Winning Appliances has taken out the top spot as the best store for overall satisfaction in a CHOICE survey on the best and worst electronic retailers, while Appliances Online took out the best online store for overall satisfaction, for the second time.

CHOICE asked over 5,000 supporters about their experiences buying appliances in the past 12 months. For physical stores, participants were asked to rate product range, value for money, customer service, delivery and after-sales service. Questions for online were similar, with ease of use, payment options and returns processes added.

Winnings Appliances were praised for after sales service, product and brand ranges, delivery and customer services with Retravision, Betta and Bing Lee scoring almost as well as Winnings.

Worst store for overall satisfaction was Kmart with low scores for product range and customer service.

Best store for value for money was Retravision, followed by Winning Appliances, Betta, IKEA, Bing Lee, Costco, Kmart and The Good Guys. Worst store for value for money was David Jones, then Myer, Mitre 10, Harvey Norman, Officeworks and Bunnings.

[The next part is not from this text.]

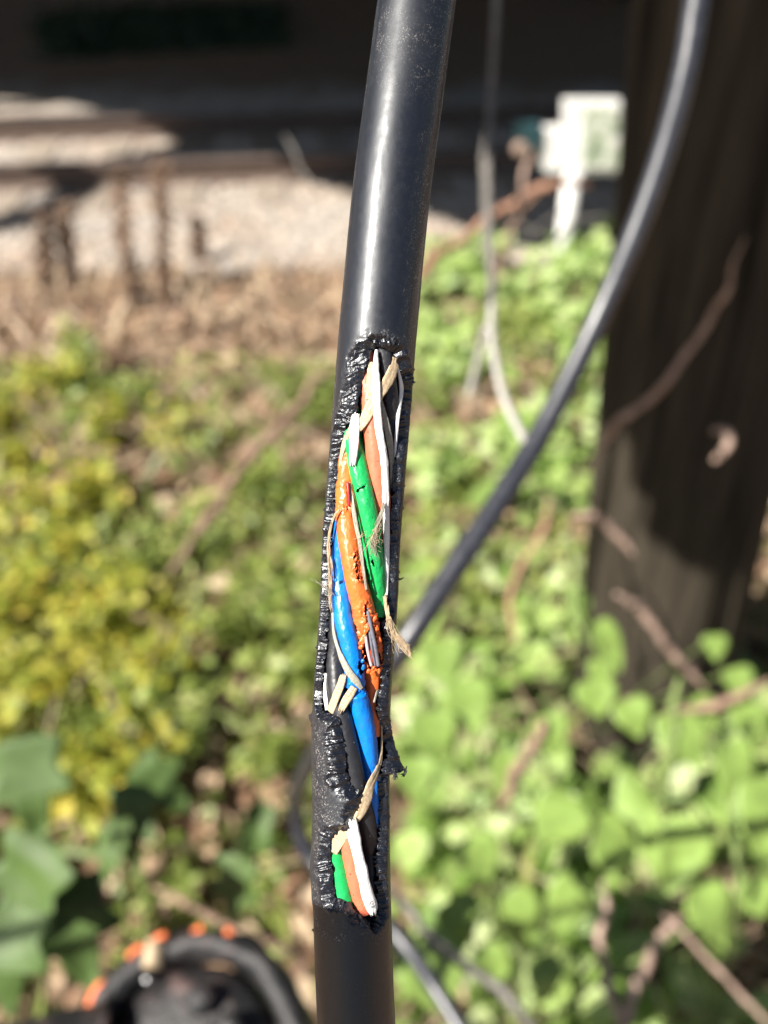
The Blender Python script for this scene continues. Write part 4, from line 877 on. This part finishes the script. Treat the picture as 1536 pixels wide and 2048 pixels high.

Interestingly people often make a conscious decision to buy products at higher prices from some stores based on historical service, such as David Jones and Myer, even though their customer service scores are average. Some survey respondents commented that they usually only shop there during sales time to get better prices.

When it comes to the best and worst online stores, Appliances Online topped every category in the survey, while Dick Smith and Kogan were the worst. The halo effect marketers like to talk about from brand loyalty still means people are going to Dick Smith but getting disappointing results.

As for delivery, again Appliances Online received the most favourable responses for its delivery drivers, as well as being able to select a delivery window online. The worst online shops for delivery were The Good Guys, Harvey Norman, Bunnings, eBay, Catch, Kogan and Kmart. While Kmart, Kogan, Bunnings, eBay and Catch deliveries were slow, survey respondents usually pointed to Australia Post as the culprit in these cases.